Walmart’s Cultureverse Gives Black Creators a Voice By Design

It’s tough to change people’s perceptions of a brand, particularly one as established and well-known as Walmart. But that’s been one of the goals of the Walmart web3 project The Cultureverse, Justin Breton, Director of Brand Experiences and Strategic Partnerships at Walmart, shared with attendees at Advertising Week New York last week.

“We wanted it to be both immersive and accessible, so that anyone who wants to dive into the experience and learn about the 50th  anniversary of hip-hop or view virtual commissioned art pieces by Black creators can do so,” said Breton. “We wanted to provide all customers with a way to engage with us in an unexpected way. If someone visits and says ‘Oh s**t, this is Walmart?’ then I’ve done my job.”

Walmart — which has created several metaverse environments recently and continues to add new gamification and commerce elements to those experiences — worked with People of Crypto and Spatial Labs to develop The Cultureverse. The environment includes games and extensive use of 3D and reflects the retailer’s learnings from earlier Walmart metaverse initiatives.

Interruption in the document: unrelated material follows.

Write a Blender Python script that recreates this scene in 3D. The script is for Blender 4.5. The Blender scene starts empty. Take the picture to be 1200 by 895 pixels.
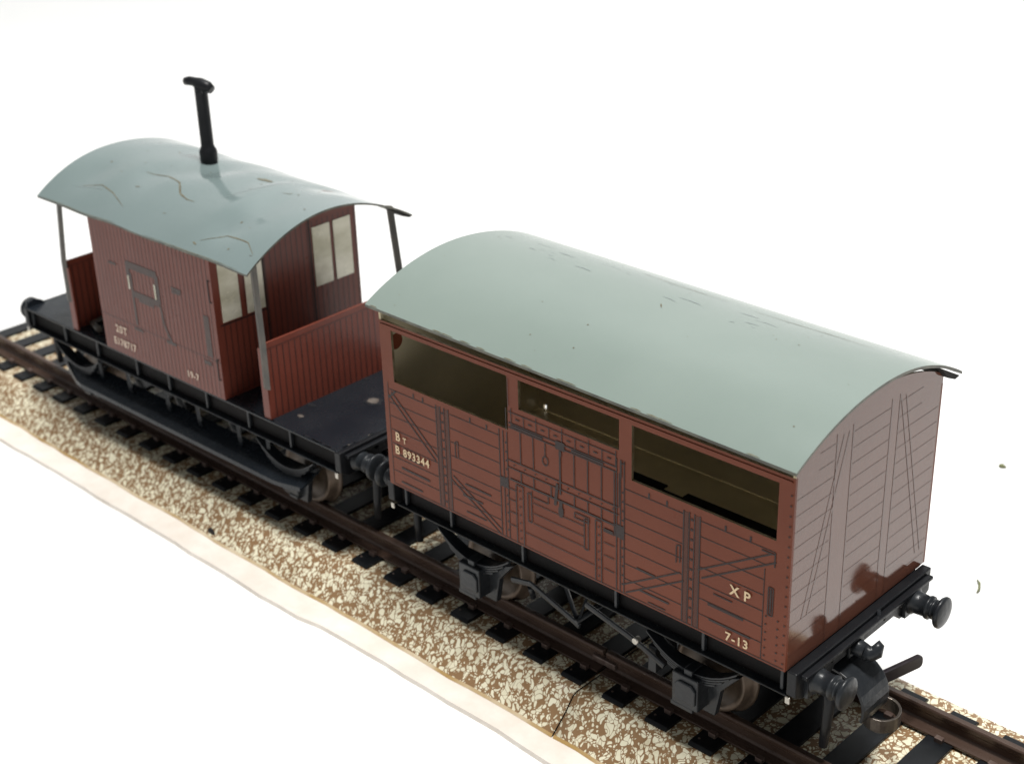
import bpy, math, random
from mathutils import Vector, Matrix
random.seed(7)
S = bpy.context.scene
COL = S.collection
S.unit_settings.system = 'METRIC'
S.unit_settings.scale_length = 0.01          # one unit = one centimetre, models at real size

# ------------------------------------------------------------------ materials
def principled(name, col, rough=.4, metal=0, spec=.5, coat=0, coat_rough=.1):
    m = bpy.data.materials.new(name); m.use_nodes = True
    b = m.node_tree.nodes['Principled BSDF']
    b.inputs['Base Color'].default_value = (*col, 1)
    b.inputs['Roughness'].default_value = rough
    b.inputs['Metallic'].default_value = metal
    b.inputs['Specular IOR Level'].default_value = spec
    b.inputs['Coat Weight'].default_value = coat
    b.inputs['Coat Roughness'].default_value = coat_rough
    return m, m.node_tree, b

def nd(t, typ, **kw):
    n = t.nodes.new(typ)
    for k, v in kw.items():
        if k in n.inputs: n.inputs[k].default_value = v
        else: setattr(n, k, v)
    return n

def ramp(t, src, stops):
    r = t.nodes.new('ShaderNodeValToRGB')
    e = r.color_ramp.elements
    while len(e) < len(stops): e.new(.5)
    for i, (p, c) in enumerate(stops):
        e[i].position = p; e[i].color = c if len(c) == 4 else (*c, 1)
    t.links.new(src, r.inputs[0])
    return r

def coords(t, scale=(1, 1, 1)):
    c = t.nodes.new('ShaderNodeTexCoord'); mp = t.nodes.new('ShaderNodeMapping')
    mp.inputs['Scale'].default_value = scale
    t.links.new(c.outputs['Object'], mp.inputs['Vector'])
    return mp.outputs[0]

def noise(t, vec, scale, detail=4, rough=.55, dist=0):
    n = nd(t, 'ShaderNodeTexNoise', Scale=scale, Detail=detail, Roughness=rough, Distortion=dist)
    t.links.new(vec, n.inputs['Vector'])
    return n.outputs['Fac']

def mix(t, fac, a, b, blend='MIX'):
    m = t.nodes.new('ShaderNodeMix'); m.data_type = 'RGBA'; m.blend_type = blend
    for s, v in ((m.inputs[0], fac), (m.inputs[6], a), (m.inputs[7], b)):
        if hasattr(v, 'node'): t.links.new(v, s)
        elif isinstance(v, (int, float)): s.default_value = v
        else: s.default_value = (*v, 1)
    return m.outputs[2]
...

“We live in an attention economy, and fleeting short-form content, like that on TikTok, is on the rise, but these types of experiences are driving the extended time [people spend] with brands,” said Breton. “They’re averaging six to eight minutes within this branded experience, which is a lot.”

Applying Learnings from Earlier Metaverse Forays

Breton credits the success of this latest metaverse environment with Walmart’s heightened focus on community, marked by its collaboration with People of Crypto. “They identified the Cultureverse, with its mix of education and entertainment, as an opportunity” said Breton.

He and his team “learned a lot,” from their experiences with Walmart Land on Roblox, the retailer’s initial metaverse environment. “We got the good, the bad and the ugly,” Breton noted, adding that this initial metaverse outing came in for criticism that he couldn’t help but take personally: “In that first week, I felt like I was in Us Weekly with people criticizing what I was wearing,” he said. And while earlier metaverse initiatives “didn’t have great approval ratings, we’re now at 95% approval, because we course corrected and invited the community to be part of what we’ve built. When you build the community first, they follow.”

What the Cultureverse has not done, at least directly, is increase conversions or drive revenue to Walmart’s core retail business. “As we explain things to our leadership, driving revenue is not always the goal,” said Breton. “We’re educating them about the value of shifting perceptions on brand favorability and loyalty, and this medium is leading to [positive] brand preference and intent to shop, according to studies we’ve done.”

Walmart overall “is doing a fantastic job from a diversity, equity and inclusion perspective, enabling us to communicate with people in ways that feel authentic, not commercial,” said Breton. And to help feed that bottom line, Walmart has a Black & Unlimited page on its website, also devoted to fulfilling the potential of Black brands and creators.

Breton advised other brands considering a metaverse presence to “lean in, test and learn. [The metaverse] represents the future of socialization, commerce and how people will experience things; it will be the intersection of all of it. You have to lean in now to set yourself up for success in the future.”